Communities are suffering because of the “potential under-use of stop and search”, a Tory MP has suggested.

Philip Davies claimed stop and search numbers had reduced dramatically as a result of “politically correct chatter”, adding: “One of the reasons is that the police are fearing stopping and searching people in case they are branded racist.”

The last thing police needed, he argued, was “meddlesome politicians” interfering in their operational work.

The MP for Shipley said: “It’s totally unacceptable to have a situation where officers are leaving criminals free to commit crimes simply because they want to avoid having complaints about racism against them.”

His comments during a Westminster Hall debate on the effect of police stop and search powers on BAME communities drew sharp rebukes from Opposition MPs.

Labour’s Naz Shah, who brought the debate, branded stop and search a “blunt tool for the prevention and detection of crime”, adding it had a “profoundly negative impact on police-community relations”.

The Bradford West MP said stop and search was neither the solution to crime problems nor a substitute for intelligence from good relationships with communities. She said: “For many in our BAME communities, racial profiling and discriminatory policing is real. It is corrosive and it is undermining trust in public institutions.”

She added: “On the ground the ease with which police officers can use their discretionary powers together with their widely divergent views about what constitutes as reasonable suspicion means that stop and search has become the go-to power for social control, and one that is influenced by unconscious biases or outright racial prejudices.”

Figures for 2017, she said, estimated that black people were searched at over eight times the rate of white people.

Ms Shah warned society was at risk of “allowing stop and search to regress back to unacceptably high levels of disproportionality”.

The Prime Minister, she argued, had allowed disproportionality to increase and the pace of reform to grind to a halt.

Mr Davies said recent changes in the culture on stop and search was “very much hurting parts of these communities”.

He said: “They are suffering not from the over-use of stop and search as (Ms Shah) would contend, but the potential under-use of stop and search.”

Young lives being lost on the streets, he said, were “predominantly not white”.

He added: “So, when it comes to the most serious offences of all, murder, it is clear that black people, in particular black males, are far more likely to be victims. They are also more likely to be murderers.”

Mr Davies argued the evidence showed the community much more likely to be stopped and searched and yet found to have done nothing wrong were white people, adding: “They are the facts - they might be inconvenient facts for people who have a particular agenda, but they are nevertheless the facts.”

Ms Shah intervened, saying that right from the offset black people were being much more stopped and searched in comparison to their white counterparts.

Shadow home secretary Diane Abbott intervened, asking: “For the avoidance of doubt, are you saying that the disproportionate levels of stop and search exercises on black people, on Muslim people, people from south Asia, is because we are more criminal?”
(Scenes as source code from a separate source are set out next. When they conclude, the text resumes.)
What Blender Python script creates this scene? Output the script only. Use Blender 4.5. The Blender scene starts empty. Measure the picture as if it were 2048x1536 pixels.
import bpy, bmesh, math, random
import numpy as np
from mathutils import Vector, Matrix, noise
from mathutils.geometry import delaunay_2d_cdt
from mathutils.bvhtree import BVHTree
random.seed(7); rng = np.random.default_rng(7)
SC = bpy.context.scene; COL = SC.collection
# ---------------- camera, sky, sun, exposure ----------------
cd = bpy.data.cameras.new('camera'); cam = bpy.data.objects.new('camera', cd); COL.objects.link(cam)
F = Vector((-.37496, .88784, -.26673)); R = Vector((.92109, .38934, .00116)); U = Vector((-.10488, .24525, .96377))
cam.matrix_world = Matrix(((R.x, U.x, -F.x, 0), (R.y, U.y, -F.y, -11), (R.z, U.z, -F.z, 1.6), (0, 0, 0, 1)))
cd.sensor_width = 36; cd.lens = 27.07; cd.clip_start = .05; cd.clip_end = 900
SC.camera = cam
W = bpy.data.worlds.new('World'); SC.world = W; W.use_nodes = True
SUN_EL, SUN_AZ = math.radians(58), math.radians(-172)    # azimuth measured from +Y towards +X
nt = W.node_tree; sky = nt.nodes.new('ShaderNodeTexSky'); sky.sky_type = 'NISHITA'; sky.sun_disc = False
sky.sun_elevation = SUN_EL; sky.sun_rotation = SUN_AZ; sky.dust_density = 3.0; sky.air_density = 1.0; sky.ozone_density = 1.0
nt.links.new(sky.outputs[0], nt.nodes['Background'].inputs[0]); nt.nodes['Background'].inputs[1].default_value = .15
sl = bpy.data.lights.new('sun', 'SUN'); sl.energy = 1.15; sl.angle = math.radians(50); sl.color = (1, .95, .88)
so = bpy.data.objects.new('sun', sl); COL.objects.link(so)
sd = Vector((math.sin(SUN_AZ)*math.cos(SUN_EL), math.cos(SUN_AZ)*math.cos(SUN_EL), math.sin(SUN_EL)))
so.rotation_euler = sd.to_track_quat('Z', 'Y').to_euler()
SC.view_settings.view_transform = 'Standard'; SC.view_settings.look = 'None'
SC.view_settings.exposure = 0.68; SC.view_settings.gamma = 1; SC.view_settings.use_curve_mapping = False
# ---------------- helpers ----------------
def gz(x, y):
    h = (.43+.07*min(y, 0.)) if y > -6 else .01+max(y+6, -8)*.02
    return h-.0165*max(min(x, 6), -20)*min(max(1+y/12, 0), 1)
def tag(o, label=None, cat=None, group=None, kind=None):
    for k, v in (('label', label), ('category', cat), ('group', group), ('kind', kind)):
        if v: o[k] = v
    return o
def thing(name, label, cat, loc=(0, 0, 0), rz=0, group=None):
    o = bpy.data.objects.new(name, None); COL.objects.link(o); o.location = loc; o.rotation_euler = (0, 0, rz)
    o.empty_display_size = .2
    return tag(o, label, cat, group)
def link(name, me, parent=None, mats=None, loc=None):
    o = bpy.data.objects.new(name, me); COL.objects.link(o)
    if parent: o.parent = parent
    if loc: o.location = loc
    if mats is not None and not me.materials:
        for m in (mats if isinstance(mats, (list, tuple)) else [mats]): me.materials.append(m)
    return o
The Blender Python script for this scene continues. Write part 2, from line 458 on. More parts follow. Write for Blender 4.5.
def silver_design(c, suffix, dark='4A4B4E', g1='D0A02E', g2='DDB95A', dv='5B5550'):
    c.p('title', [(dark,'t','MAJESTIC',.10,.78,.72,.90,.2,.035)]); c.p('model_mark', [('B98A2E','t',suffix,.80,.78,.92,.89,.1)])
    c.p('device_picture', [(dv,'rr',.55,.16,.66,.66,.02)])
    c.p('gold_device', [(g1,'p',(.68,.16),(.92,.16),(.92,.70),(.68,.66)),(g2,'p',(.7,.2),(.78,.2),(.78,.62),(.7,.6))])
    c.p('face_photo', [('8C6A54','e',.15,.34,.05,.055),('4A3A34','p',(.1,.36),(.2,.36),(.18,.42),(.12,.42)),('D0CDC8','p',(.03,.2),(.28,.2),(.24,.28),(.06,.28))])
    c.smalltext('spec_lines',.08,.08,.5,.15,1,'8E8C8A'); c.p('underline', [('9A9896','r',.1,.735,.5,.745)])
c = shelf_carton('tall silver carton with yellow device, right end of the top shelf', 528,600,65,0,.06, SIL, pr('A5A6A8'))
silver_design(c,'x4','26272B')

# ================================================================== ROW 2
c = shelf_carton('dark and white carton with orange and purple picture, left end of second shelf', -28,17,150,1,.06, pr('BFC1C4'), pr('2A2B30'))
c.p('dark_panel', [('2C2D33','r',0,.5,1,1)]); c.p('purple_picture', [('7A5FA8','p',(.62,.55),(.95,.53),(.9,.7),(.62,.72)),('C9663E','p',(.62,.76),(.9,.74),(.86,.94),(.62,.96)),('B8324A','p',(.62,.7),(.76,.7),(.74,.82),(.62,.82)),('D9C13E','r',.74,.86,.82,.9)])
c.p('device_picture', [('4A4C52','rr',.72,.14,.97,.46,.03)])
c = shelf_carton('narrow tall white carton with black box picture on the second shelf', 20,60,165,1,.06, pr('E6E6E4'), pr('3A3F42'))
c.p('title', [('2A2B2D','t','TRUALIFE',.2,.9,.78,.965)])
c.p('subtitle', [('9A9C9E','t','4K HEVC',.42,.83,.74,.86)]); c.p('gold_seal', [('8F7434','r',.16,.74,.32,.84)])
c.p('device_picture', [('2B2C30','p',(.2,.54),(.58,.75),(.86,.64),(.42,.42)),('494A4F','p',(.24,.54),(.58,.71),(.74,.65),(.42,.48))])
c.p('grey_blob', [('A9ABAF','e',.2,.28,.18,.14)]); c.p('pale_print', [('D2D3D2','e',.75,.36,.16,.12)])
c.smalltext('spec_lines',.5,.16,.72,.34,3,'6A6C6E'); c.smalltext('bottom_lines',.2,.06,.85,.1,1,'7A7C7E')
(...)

Mr Davies replied: “For certain offences black people are more likely to be found guilty of offences than white people, that’s a fact.” He said that on the evidence it may well be that this should result in a change to the recent policy of stop and search, and “it should be used more”.

Ms Abbott said: “It is my view that nothing has poisoned relationships between the police and the communities that they serve, nothing has poisoned those relationships more than non-evidence based stop and search.”

She said Mr Davies talked about the support among ethnic minorities for stop and search used fairly: “But he missed that important word: everybody supports stop and search where it is used fairly, the concern arises when there is no evidence to justify the stop and the search and the concern arises when it is felt there is disproportionality.”

Mr Davies, intervening later as Security Minister Ben Wallace responded to the debate, said Mr Wallace was in a "difficult position because he's got to defend the Prime Minister's remarks on stop and search when she was home secretary which are virtually indefensible and which are unravelling as we speak on the streets of London at the moment".

Mr Wallace told MPs: "We all accept stop and search is a tool, and we can use it and we can use it well.

"The best tool is when the community picks up the telephone, speaks to our local police forces and we manage to arrest the people who carry the knives and are dealing the drugs before they are on our street."